The Sorcerer’s Apprentice Trailer and Frustrated Feelings it Brings About

9 Dec

There is a serious lack of originality in Hollywood right now. Studios keep buying up franchises that are completely lacking any foundation in hopes of getting more viewers and higher box office numbers. First we saw it with a couple of toys, a Transformer here, a G.I. Joe there, but in the next couple of years you can expect almost all of the blockbusters coming to theaters near you to be based on board games (Battleship, Monopoly, Candy Land) and remakes of old movies or TV shows (Yellow Submarine, The Avengers, The Smurfs).

Perhaps I shouldn’t call it a “lack of originality,” for what these over-paid, uninspired screenwriters are able to fabricate with the most simple plots (or toys) is far beyond me. Who would have thought that little pegs on a grid would one day make a Roland Emmerichesque movie about a war between aliens and battleships? (Yes, that is the plot that has been released for Battleship). The closest my thoughts got to alien-kind when monotonously uttering different letter/number combinations as a kid was when either my opponent or I guessed “E2,” which could almost sound like E.T. But that might be a bit of a stretch. Something Jerry Bruckheimer knows all about.

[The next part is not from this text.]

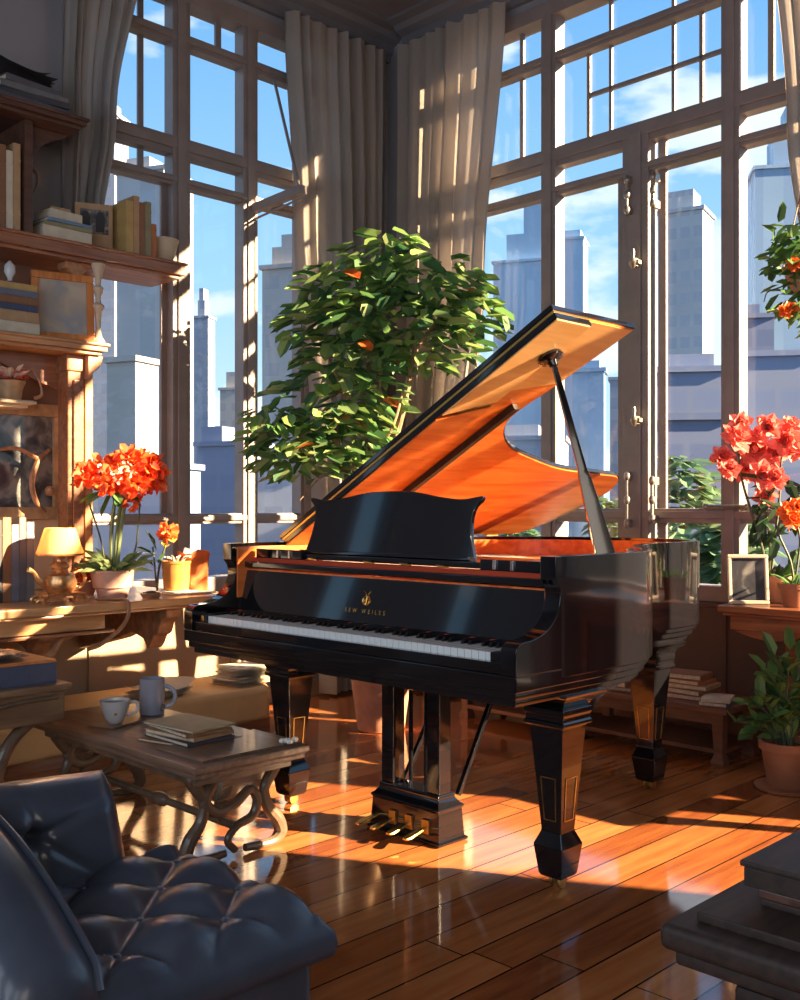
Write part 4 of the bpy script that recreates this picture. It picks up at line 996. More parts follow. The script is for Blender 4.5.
# emblem + lettering on the fallboard
em = MB()
def fp(y, z): return fbM @ V(-.0015, y, z)
ey, ez = 2.592, .080
def FP(a, b): return fp(ey - a, ez + b)
em.tube([FP(.018 * math.cos(a), .016 * math.sin(a)) for a in [2 * PI * i / 20 for i in range(20)]], .0022, 5, True)
for sg in (-1, 1):
    em.tube(crom([FP(sg * .004, .017), FP(sg * .008, .026), FP(sg * .018, .033)], 5), .002, 5)
    em.tube(crom([FP(sg * .002, -.012), FP(sg * .011, -.006), FP(sg * .009, .003), FP(sg * .003, .004), FP(-sg * .006, .010)], 5), .0018, 5)
em.tube([FP(0, .017), FP(0, -.014)], .0018, 5)
em.build('emblem', M['gold'], pn)
def lettering(txt, y, z, size, sp):
    cu = bpy.data.curves.new('lettering', 'FONT'); cu.body = txt; cu.size = size; cu.extrude = .0008; cu.align_x = 'CENTER'; cu.space_character = sp
    o = bpy.data.objects.new('lettering_source', cu); C.objects.link(o)
    dg = bpy.context.evaluated_depsgraph_get(); me = bpy.data.meshes.new_from_object(o.evaluated_get(dg)); bpy.data.objects.remove(o)
    L_ = bpy.data.objects.new('lettering', me); C.objects.link(L_); me.materials.clear(); me.materials.append(M['gold'])
    Mx = Matrix(((0, 0, -1, 0), (-1, 0, 0, 0), (0, 1, 0, 0), (0, 0, 0, 1)))
    L_.parent = pn; L_.matrix_basis = Matrix.Translation(-pn.location) @ fbM @ Matrix.Translation(V(-.0016, y, z)) @ Mx
    return L_
lettering('SEW WEILES', ey - .0, .036, .021, 1.9)
# lid
LA = R(28.8); HYg, HZg = 3.34, 1.02
lo = V(0, -math.cos(LA), math.sin(LA)); ln = V(0, math.sin(LA), math.cos(LA))    # along the lid / outward (upper) normal
def LP(x, s, d): return V(x, HYg, HZg) + lo * s + ln * d
ca = math.cos(LA)
S_ = lambda Y: (HYg - Y) / ca
wa = crom([(3.09, S_(2.30), 0), (3.07, S_(2.46), 0), (3.14, S_(2.56), 0), (3.30, S_(2.65), 0), (3.55, S_(2.72), 0), (3.82, S_(2.775), 0), (4.15, S_(2.80), 0), (4.34, S_(2.82), 0), (4.43, S_(2.90), 0), (4.44, S_(3.0), 0), (4.40, S_(3.12), 0), (4.32, S_(3.24), 0), (4.2, 0.0, 0)], 6)
lidp = [(2.645, 0), (2.645, 1.575), (3.125, 1.575)] + [(p.x, p.y) for p in wa]
def slab(pts, d0, d1): k = MB(); k.loft([[LP(x, s, d0) for x, s in pts], [LP(x, s, d1) for x, s in pts]]); return k
slab(lidp, 0, .020).build('lid', M['black'], pn, bevel=.003, smooth=40)
cxl, csl = 3.2, .8
def inset(pts, d):
    P = [V(p[0], p[1], 0) for p in pts]; n = len(P); o = []
    for i in range(n):
        a, b = (P[i] - P[i - 1]), (P[(i + 1) % n] - P[i])
        a = a.normalized() if a.length > 1e-6 else b.normalized(); b = b.normalized() if b.length > 1e-6 else a
        na, nb = V(a.y, -a.x, 0), V(b.y, -b.x, 0); mm = (na + nb); mm = mm.normalized() if mm.length > 1e-6 else na
        o.append(P[i] + mm * d / max(.5, mm.dot(na)))
    return [(p.x, p.y) for p in o]
slab(inset(lidp, .008), -.005, .0).build('lid_lining', M['amber'], pn, label='glossy orange lid underside', smooth=40)
fl = [(2.638, .02), (2.638, 1.578), (2.83, 1.578), (2.83, .02)]
slab(fl, -.036, -.0145).build('front_flap', M['black'], pn, bevel=.003)
slab([(2.639, .02), (2.639, 1.577), (2.829, 1.577), (2.829, .02)], -.0145, -.0052).build('flap_hinge', M['gold'], pn, bevel=.001, label='gold piano hinge along the lid front')
slab(inset([(2.638, .02), (2.638, .98), (2.70, 1.02), (2.76, 1.06), (2.83, 1.10), (2.83, .02)], .006), -.040, -.036).build('flap_lining', M['amber'], pn, label='orange underside of the folded flap')
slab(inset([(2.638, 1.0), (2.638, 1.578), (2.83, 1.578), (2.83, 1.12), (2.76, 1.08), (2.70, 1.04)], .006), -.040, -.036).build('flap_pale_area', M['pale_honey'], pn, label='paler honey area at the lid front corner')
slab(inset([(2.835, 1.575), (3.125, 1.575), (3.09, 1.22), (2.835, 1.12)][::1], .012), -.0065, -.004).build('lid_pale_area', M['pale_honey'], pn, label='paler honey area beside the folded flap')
m = MB(); m.bar(LP(2.99, 1.08, -.018), LP(2.99, .15, -.018), .03, .026, up=ln); m.build('lid_batten', M['darkwood'], pn, bevel=.003)
for x in (2.9, 3.5, 4.0):
    m = MB(); m.tube([V(x - .05, HYg + .02, HZg + .004), V(x + .05, HYg + .02, HZg + .004)], .009, 10); m.box(x - .045, x + .045, HYg, HYg + .02, HZg - .01, HZg + .004); m.build('lid_hinge', M['brass'], pn)
# lid prop
pa, pb = V(2.86, 1.905, .985), LP(2.80, S_(2.11), -.082)
d = (pb - pa)
m = MB(); up = V(-.7, -.7, 0)
secs = [(0, .062, .03), (.03, .064, .03), (.30, .050, .028), (.42, .040, .024), (.46, .030, .02), (.95, .020, .016), (1.0, .018, .014)]
sd = V(1, -1, 0).normalized(); fw = d.normalized().cross(sd)
m.loft([[pa + d * t + sd * w / 2 * i + fw * h / 2 * j for i, j in ((-1, -1), (1, -1), (1, 1), (-1, 1))] for t, w, h in secs]); m.build('lid_prop', M['black'], pn, bevel=.003)
Rq = ln.to_track_quat('Z', 'Y').to_matrix().to_4x4()
m = MB(); m.lathe([(.044, .040), (.046, .030), (.040, .024), (.020, .016), (.014, .0), (.001, -.004)], 20, pb, Rq); m.build('prop_cup', M['black'], pn)
# legs
def sq(x, y, z, h): return [V(x - h, y - h, z), V(x + h, y - h, z), V(x + h, y + h, z), V(x - h, y + h, z)]
def leg(x, y, br=.30):
    k = MB()
    k.loft([sq(x, y, z, h) for z, h in ((.602, .110), (.592, .104), (.572, .076), (.556, .066), (.552, .074), (.535, .074), (.53, .07), (.515, .07), (.512, .074), (.50, .074), (.495, .061), (.178, .036), (.17, .038), (.135, .053), (.13, .053), (.045, .042), (.036, .036))])
    o = k.build('leg', M['black'], pn, bevel=.003)
    ar = [(x + .060, .602), (x + br, .602)] + [(x + br - (br - .075) * math.sin(a), .598 - .098 * (1 - math.cos(a))) for a in [PI / 2 * i / 10 for i in range(11)]] + [(x + .060, .50)]
    k = MB(); k.prism(ar, 'y', y - .066, y + .066); k.build('leg_bracket', M['black'], o, bevel=.003)
    k = MB()
    for fx, fy in ((-1, 0), (0, -1)):
        for z0, z1, h0 in ((.21, .34, .0),):
            hz = lambda z: .036 + (.061 - .036) * (z - .178) / (.495 - .178)
            def q(a, z): return V(x + (fx * (hz(z) + .001) if fx else a * hz(z)), y + (fy * (hz(z) + .001) if fy else a * hz(z)), z)
            for a, b in (((-.55, z0), (-.55, z1)), ((.55, z0), (.55, z1)), ((-.55, z0), (.55, z0)), ((-.55, z1), (.55, z1))): k.bar(q(*a), q(*b), .003, .003)
    k.build('leg_inlay', M['brass'], o)
    k = MB(); k.lathe([(.012, .018), (.014, .036)], 10, (x, y, 0)); k.box(x - .016, x + .016, y - .004, y + .004, .016, .04)
    Ry = Matrix.Rotation(R(90), 4, V(1, -1, 0).normalized())
    dd = V(1, 1, 0).normalized() * 0
    Rw = Matrix.Rotation(R(90), 4, 'X')
    for s_ in (-1, 1): k.lathe([(.008, -.006), (.020, -.005), (.021, 0), (.020, .005), (.008, .006)], 18, (x, y + s_ * .014, .021), Rw)
    k.build('caster', M['brass'], o)
leg(2.55, 1.872); leg(2.54, 3.14); leg(3.71, 2.262, .16)
# pedal lyre
ly = thing('pedal_lyre', '', '', (0, 0, 0)); del ly['label']; del ly['category']; ly.parent = pn; ly.location = (-.3, 0, 0)
LX0, LX1, LY0, LY1 = 2.56, 2.68, 2.375, 2.70
rings = []
for z, e in ((.002, .014), (.012, .016), (.016, .006), (.112, .0), (.118, .006), (.124, .006), (.130, -.004), (.150, -.018), (.156, -.016), (.166, -.020)):
    rings.append([V(LX0 - e, LY0 - e, z), V(LX1 + e, LY0 - e, z), V(LX1 + e, LY1 + e, z), V(LX0 - e, LY1 + e, z)])
m = MB(); m.loft(rings); m.build('lyre_base', M['black'], ly, bevel=.003)
for y in (LY0 + .05, LY1 - .05):
    m = MB(); m.box(LX0 + .025, LX0 + .085, y - .030, y + .030, .166, .602); m.build('lyre_post', M['black'], ly, bevel=.004)
for y in (2.50, 2.575):
    m = MB(); m.tube([(LX0 + .07, y, .16), (LX0 + .07, y, .602)], .0085, 10); m.build('pedal_rod', M['black'], ly)
m = MB(); m.prism([(LY0 - .06, .602), (LY0 - .0, .578), (LY1 + .0, .578), (LY1 + .10, .602)], 'x', LX0 - .01, LX0 + .11); m.build('lyre_block', M['black'], ly, bevel=.003)
m = MB(); m.bar((LX1 - .0, LY0 + .02, .15), (LX1 + .28, LY0 + .03, .602), .018, .018); m.build('lyre_brace', M['black'], ly, bevel=.003)
m = MB(); m.bar((LX1 - .0, LY1 - .04, .15), (LX1 + .28, LY1 - .05, .602), .018, .018); m.build('lyre_brace', M['black'], ly, bevel=.003)
for i, y in enumerate((2.43, 2.51, 2.59, 2.665)):
    k = MB(); rings = []
    for t_, w, z in ((0, .008, .052), (.2, .010, .050), (.55, .014, .044), (.85, .017, .038), (1, .010, .036)):
        x = LX0 + .005 - .115 * t_; rings.append([V(x, y - w, z), V(x, y + w, z), V(x, y + w * .8, z + .008), V(x, y - w * .8, z + .008)])
    k.loft(rings); o = k.build('pedal', M['gold'], ly, bevel=.002)
    if i < 3:
        k = MB(); k.box(LX0 - .012, LX0 + .002, y - .017, y + .017, .035, .085); k.build('pedal_plate', M['brass'], o, bevel=.003)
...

Bruckheimer’s latest movie–wait, I don’t know if I can call it his latest movie, seeing as he’s constantly producing at least three films at once, I’ll just say his movie that had the most recent information released about it– is The Sorcerer’s Apprentice, starring Nicholas Cage as the sorcerer and Jay Baruchel as the apprentice. Here is the trailer that was released today:

Looks like fun, right? I mean, even though the trailer should have ended about thirty seconds earlier, the movie itself looks like a very enjoyable watch. My only problem with it is the fact that it is claiming to be based off of the short of the same name from the movie Fantasia. I don’t know about you, but I didn’t see any mice or brooms or starry wizard hats, which are the essential characteristics that come to my mind when I think of the original cartoon. If you can’t remember, this should jog your memory.

See any similarities between the two videos? I honestly don’t. I would appreciate any comments that might debate this issue, for I am ready to be excited for this movie. Like I said before, it looks like an entertaining, cheesy adventure film on par with National Treasure (the first one) and maybe even Pirates of the Caribbean (once again, the first one), it just peeves me off that it is claiming the name of a completely unrelated movie in order to, I don’t know, get the massive amount of fans of the cartoon to blindly buy tickets. Is there really that high of a demand for it? Are there fanatics of Fantasia I just don’t know about? Wouldn’t this movie do just as well without the association and title? I, personally, would be far more interested if it wasn’t so pathetically trying to bank off of a past Disney victory.

What do you think? Does the adaptation excite you or worry you? Or does it really make no difference because it’s just a simple Jon Turtletaub blockbuster and I’m making much too much of it? Feel free to discuss.

Too frazzled for my own good,



One Response to “The Sorcerer’s Apprentice Trailer and Frustrated Feelings it Brings About”

  1. Canada Chris December 9, 2009 at 4:10 pm #


    First of all:

    So they’re both based on a German poem from 1797. Why? Because this work is now in the public domain and can be used/modified by anyone. Hollywood movies, being more business than art, would prefer to crib (read: steal) from proven successes rather than attempt to create something new and risky that might not make their money back (that said, there’s always the possibility this could still bomb).

    However, what really gets me is that it’s these same companies that use material from the public domain that KEEP EXTENDING COPYRIGHT durations! Disney is one of the worst…just look at Snow White, Cinderella, Aladdin, Sleeping Beauty, The Little Mermaid and all the other success they’ve had using freely available material, and yet, whenever Mickey is about to go into the public domain, copyright laws magically get extended again:

    So these people that have made millions of dollars based on the creative output of others refuse to let their own creative output be used in the same way. Talk about selfishness and greed!